There's been an explosion of "looksmaxxing" apps that claim to grade your attractiveness using AI. I tried five of them on photos of myself and Margot Robbie to determine if they are consistent and accurate. The results were surprising. My thoughts 👇:
To start with how these products work - you upload 1-3 photos. All require a front-facing selfie, several also require a side selfie, and one requires a tilted selfie (comprehensive!). Most charge $3.99/scan and then give you results with detailed scores across categories.
Now, to evaluating the results. I tested consistency in 2 ways: 1) Do they give similar results to my makeup vs. no makeup photos? (judging face structure) Yes, same average for both ✅ 2) Do they agree with each other?
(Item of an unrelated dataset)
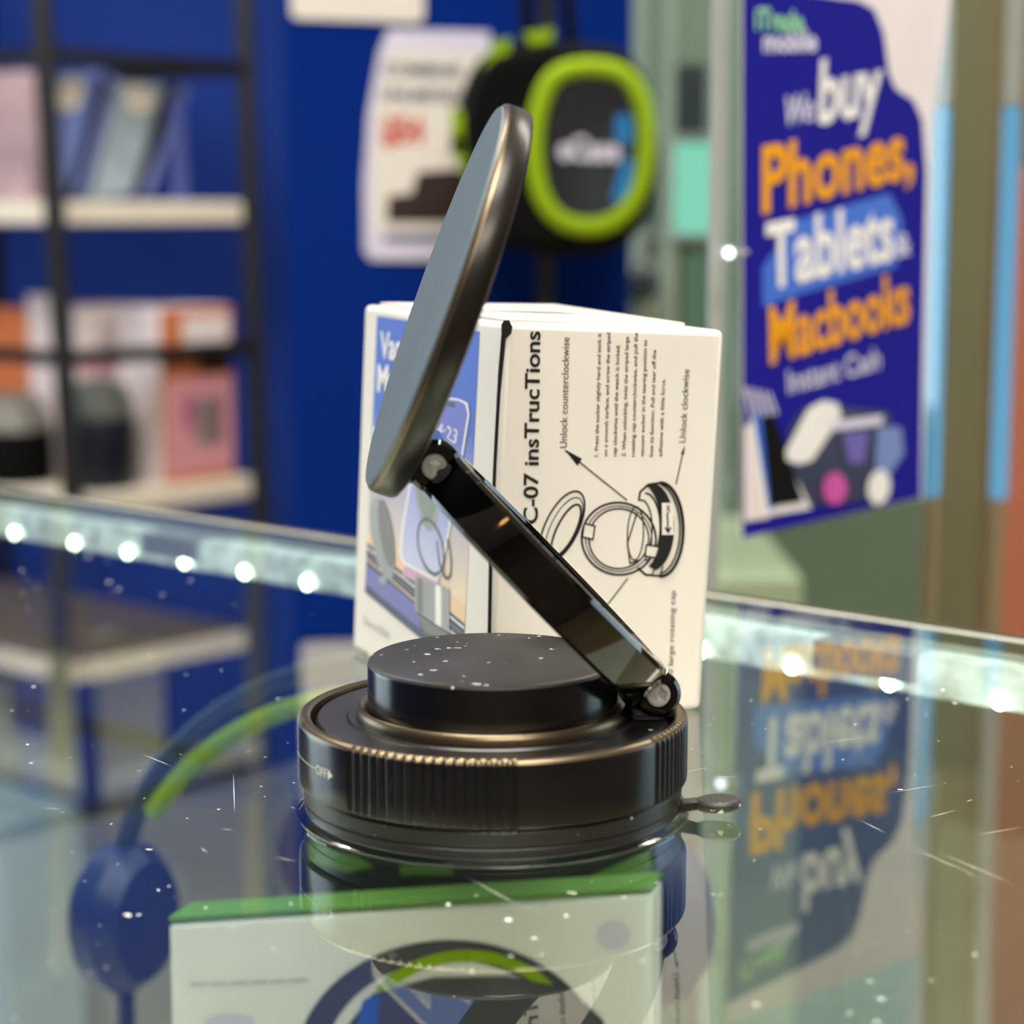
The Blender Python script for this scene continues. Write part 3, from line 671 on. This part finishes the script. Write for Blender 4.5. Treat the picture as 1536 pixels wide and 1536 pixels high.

Yes for me - there was a 0.9 gap between low and high, which feels in range? But no for Margot, who had a 2.3 gap 🫤
Accuracy is harder to measure. However, I'm confident there should be a much larger gap between me (8.3 avg) and Margot Robbie (8.5 avg). Do these products just give everyone a high score? No - I ran broader tests with a range of faces, and found they can differentiate (I saw some 4s 😬). But once you cross the "7" threshold, the results seem more random.
My conclusion: today, these apps are mostly entertainment. The 2024 version of a Buzzfeed quiz! However, I can see how an objective assessment of your looks + suggestions for improvement (example ⬇️) would be valuable. People pay $$ for trusted opinions on this kind of thing. The question now is whether it can be automated in an accurate way...
@venturetwins Ok this was very funny and also kind of weird. I have a theory that all white women exist in some “mid wifejack” range as it’s the default cultural construct so all variance from it is subjective to your own upbringing & cultural norms and preferences
@venturetwins Justine, are any of the ios aps that do this free?